▶ **YOUR OBJECTIVE**: Look through the data for the string "recreates". Copy every line where it is found.

▶ **DATA SECTION**:
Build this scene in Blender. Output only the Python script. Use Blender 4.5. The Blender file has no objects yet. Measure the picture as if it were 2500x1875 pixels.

--

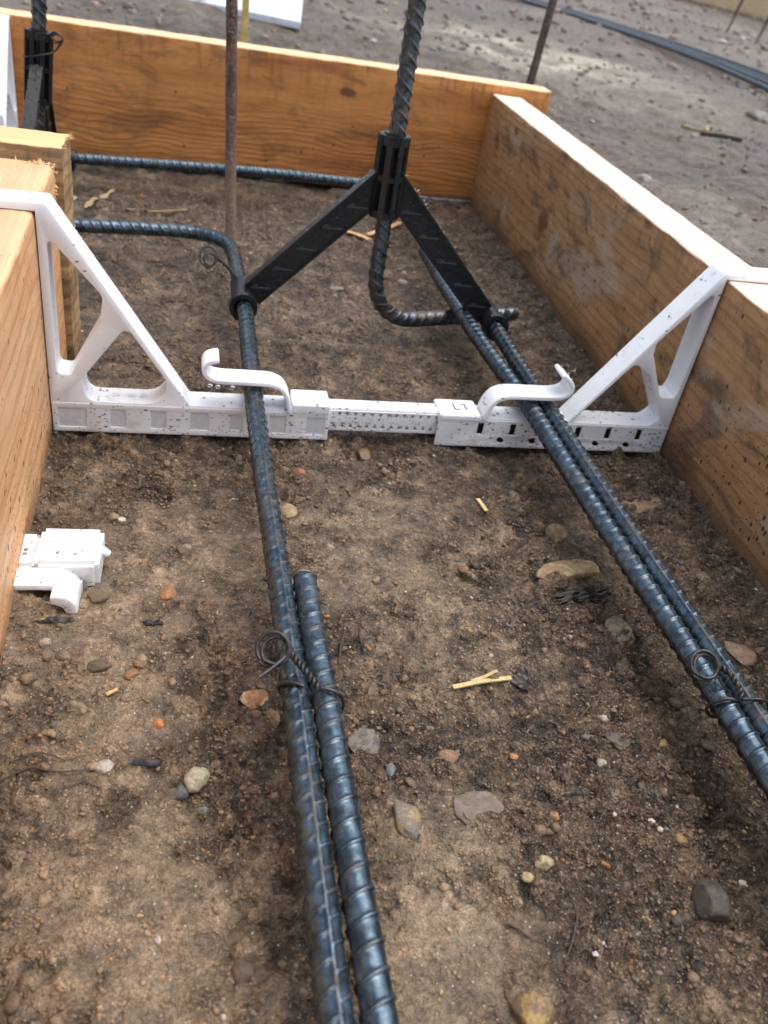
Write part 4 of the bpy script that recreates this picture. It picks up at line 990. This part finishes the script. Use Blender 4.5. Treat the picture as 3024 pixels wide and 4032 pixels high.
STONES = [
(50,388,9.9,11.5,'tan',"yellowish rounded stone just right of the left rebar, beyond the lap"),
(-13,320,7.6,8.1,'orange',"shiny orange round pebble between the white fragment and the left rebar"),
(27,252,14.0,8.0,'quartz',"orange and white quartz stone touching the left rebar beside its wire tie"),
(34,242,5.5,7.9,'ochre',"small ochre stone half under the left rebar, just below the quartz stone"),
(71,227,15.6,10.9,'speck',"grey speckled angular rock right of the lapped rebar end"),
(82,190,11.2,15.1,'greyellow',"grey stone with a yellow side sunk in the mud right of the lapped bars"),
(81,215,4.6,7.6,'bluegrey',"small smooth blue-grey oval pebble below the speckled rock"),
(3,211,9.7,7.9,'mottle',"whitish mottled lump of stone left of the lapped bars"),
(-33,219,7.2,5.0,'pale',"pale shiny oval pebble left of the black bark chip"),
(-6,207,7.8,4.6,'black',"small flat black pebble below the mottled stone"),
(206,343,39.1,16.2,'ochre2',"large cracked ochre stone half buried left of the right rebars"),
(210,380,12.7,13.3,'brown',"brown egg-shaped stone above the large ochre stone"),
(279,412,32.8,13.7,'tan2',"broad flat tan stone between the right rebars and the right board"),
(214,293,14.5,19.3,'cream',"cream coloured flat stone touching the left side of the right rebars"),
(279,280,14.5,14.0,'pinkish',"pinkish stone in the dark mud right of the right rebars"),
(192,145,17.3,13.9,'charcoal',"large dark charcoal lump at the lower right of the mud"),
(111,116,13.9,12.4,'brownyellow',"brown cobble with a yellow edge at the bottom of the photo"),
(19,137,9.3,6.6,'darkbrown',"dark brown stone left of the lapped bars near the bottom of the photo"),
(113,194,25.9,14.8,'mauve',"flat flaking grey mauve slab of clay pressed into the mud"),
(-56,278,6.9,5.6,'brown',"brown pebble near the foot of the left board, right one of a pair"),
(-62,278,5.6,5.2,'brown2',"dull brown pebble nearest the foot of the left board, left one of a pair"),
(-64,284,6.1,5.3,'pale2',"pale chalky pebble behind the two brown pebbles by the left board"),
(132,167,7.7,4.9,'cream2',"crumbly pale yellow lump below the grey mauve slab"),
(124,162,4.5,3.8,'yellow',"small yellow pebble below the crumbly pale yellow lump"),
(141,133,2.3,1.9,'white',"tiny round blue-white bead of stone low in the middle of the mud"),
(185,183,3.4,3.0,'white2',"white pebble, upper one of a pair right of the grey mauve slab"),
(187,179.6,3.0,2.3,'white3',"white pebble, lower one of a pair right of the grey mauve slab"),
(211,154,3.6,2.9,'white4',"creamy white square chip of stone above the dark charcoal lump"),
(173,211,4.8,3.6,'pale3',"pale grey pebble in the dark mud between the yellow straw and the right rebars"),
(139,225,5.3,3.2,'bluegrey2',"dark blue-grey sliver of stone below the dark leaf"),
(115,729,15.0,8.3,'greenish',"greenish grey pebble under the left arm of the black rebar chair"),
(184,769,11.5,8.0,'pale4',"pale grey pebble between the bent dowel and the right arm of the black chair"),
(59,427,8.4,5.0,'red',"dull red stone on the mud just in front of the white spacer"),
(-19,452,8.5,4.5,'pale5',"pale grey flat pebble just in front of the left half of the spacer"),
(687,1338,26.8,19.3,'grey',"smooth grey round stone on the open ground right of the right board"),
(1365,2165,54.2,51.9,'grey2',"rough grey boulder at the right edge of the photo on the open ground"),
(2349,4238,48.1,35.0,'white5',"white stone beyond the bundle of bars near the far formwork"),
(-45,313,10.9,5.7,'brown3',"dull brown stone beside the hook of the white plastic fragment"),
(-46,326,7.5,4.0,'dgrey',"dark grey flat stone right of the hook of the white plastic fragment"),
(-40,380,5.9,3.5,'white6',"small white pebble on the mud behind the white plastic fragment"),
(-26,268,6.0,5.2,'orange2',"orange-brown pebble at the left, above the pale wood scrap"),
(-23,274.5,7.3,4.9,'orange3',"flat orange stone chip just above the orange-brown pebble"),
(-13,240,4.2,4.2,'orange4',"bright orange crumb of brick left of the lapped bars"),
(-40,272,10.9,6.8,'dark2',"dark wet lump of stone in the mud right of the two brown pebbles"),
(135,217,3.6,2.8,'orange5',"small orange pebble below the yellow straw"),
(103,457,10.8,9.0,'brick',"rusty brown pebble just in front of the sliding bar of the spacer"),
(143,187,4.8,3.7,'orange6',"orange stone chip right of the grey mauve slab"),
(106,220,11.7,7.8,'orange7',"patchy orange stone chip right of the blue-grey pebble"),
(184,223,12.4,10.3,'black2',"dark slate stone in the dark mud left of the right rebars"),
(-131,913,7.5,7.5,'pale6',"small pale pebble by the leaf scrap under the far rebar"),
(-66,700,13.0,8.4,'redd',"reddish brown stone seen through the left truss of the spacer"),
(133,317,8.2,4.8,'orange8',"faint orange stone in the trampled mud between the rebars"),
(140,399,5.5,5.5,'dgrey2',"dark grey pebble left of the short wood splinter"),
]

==

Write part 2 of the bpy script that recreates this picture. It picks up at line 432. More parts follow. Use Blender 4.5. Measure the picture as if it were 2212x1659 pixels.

▶ **EXERCISE SOLUTION**:
Write part 4 of the bpy script that recreates this picture. It picks up at line 990. This part finishes the script. Use Blender 4.5. Treat the picture as 3024 pixels wide and 4032 pixels high.
Write part 2 of the bpy script that recreates this picture. It picks up at line 432. More parts follow. Use Blender 4.5. Measure the picture as if it were 2212x1659 pixels.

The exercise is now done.